• To do: Of all the lines here, how many include the string "this"? Answer with the number only.
━━━━━ Extracted entries ━━━━━
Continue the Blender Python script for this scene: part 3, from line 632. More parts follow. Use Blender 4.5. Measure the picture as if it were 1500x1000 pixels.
━━━━━
━━━━━ Extracted entries ━━━━━
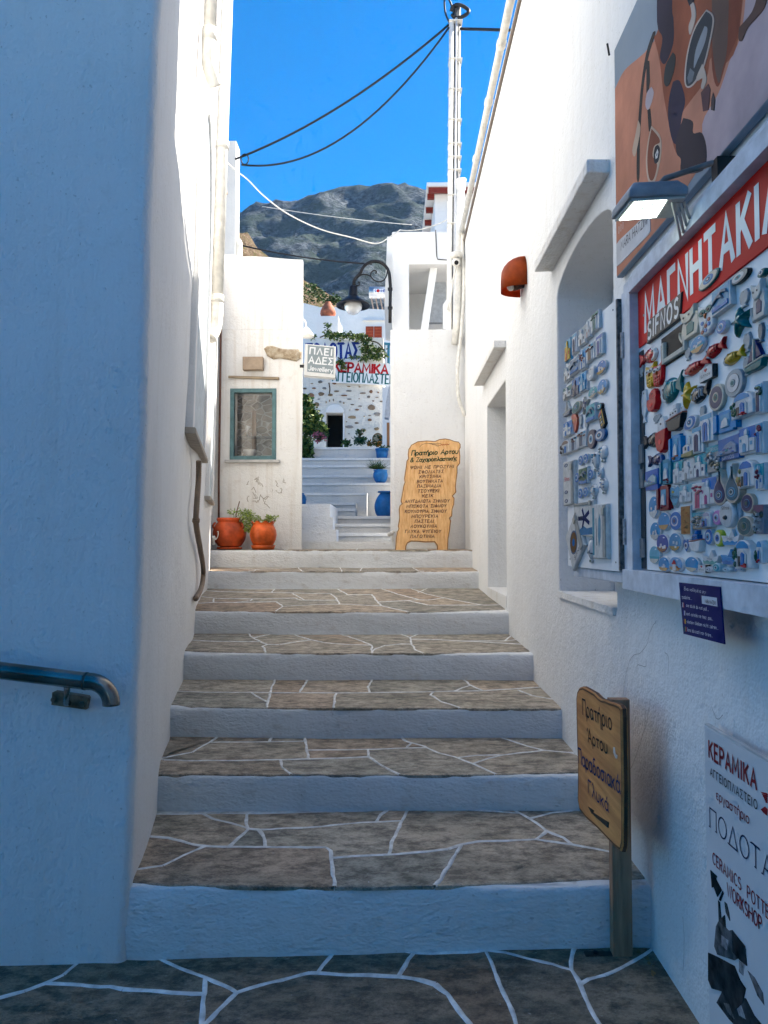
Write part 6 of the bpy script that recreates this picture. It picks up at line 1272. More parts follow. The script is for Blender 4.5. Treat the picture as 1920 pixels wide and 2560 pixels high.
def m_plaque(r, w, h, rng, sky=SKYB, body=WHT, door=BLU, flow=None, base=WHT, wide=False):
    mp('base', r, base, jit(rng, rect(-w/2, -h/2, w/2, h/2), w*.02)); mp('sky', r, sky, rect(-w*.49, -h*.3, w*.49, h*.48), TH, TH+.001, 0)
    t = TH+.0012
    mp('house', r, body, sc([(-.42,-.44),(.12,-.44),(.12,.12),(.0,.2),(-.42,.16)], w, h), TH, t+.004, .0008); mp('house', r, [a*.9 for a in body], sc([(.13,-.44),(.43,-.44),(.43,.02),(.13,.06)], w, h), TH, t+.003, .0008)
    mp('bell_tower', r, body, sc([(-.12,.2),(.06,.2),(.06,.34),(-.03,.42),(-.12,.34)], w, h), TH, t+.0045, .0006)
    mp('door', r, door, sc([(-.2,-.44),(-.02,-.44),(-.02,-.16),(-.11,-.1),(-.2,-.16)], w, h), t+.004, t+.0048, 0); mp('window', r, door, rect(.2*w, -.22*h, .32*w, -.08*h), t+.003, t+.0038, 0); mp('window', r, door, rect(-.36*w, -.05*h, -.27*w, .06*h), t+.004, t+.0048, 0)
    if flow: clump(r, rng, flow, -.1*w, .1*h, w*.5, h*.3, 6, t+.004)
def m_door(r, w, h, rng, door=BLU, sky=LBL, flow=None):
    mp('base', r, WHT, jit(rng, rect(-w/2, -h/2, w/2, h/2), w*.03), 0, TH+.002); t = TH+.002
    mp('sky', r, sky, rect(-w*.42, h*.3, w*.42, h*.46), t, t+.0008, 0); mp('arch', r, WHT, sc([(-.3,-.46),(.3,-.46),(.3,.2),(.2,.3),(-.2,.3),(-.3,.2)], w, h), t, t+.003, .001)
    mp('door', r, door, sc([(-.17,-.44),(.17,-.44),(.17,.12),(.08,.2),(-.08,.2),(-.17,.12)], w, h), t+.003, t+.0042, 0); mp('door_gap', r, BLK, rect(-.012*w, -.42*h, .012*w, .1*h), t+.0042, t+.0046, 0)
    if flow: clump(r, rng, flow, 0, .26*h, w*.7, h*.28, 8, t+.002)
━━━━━
• Answer to the exercise: 2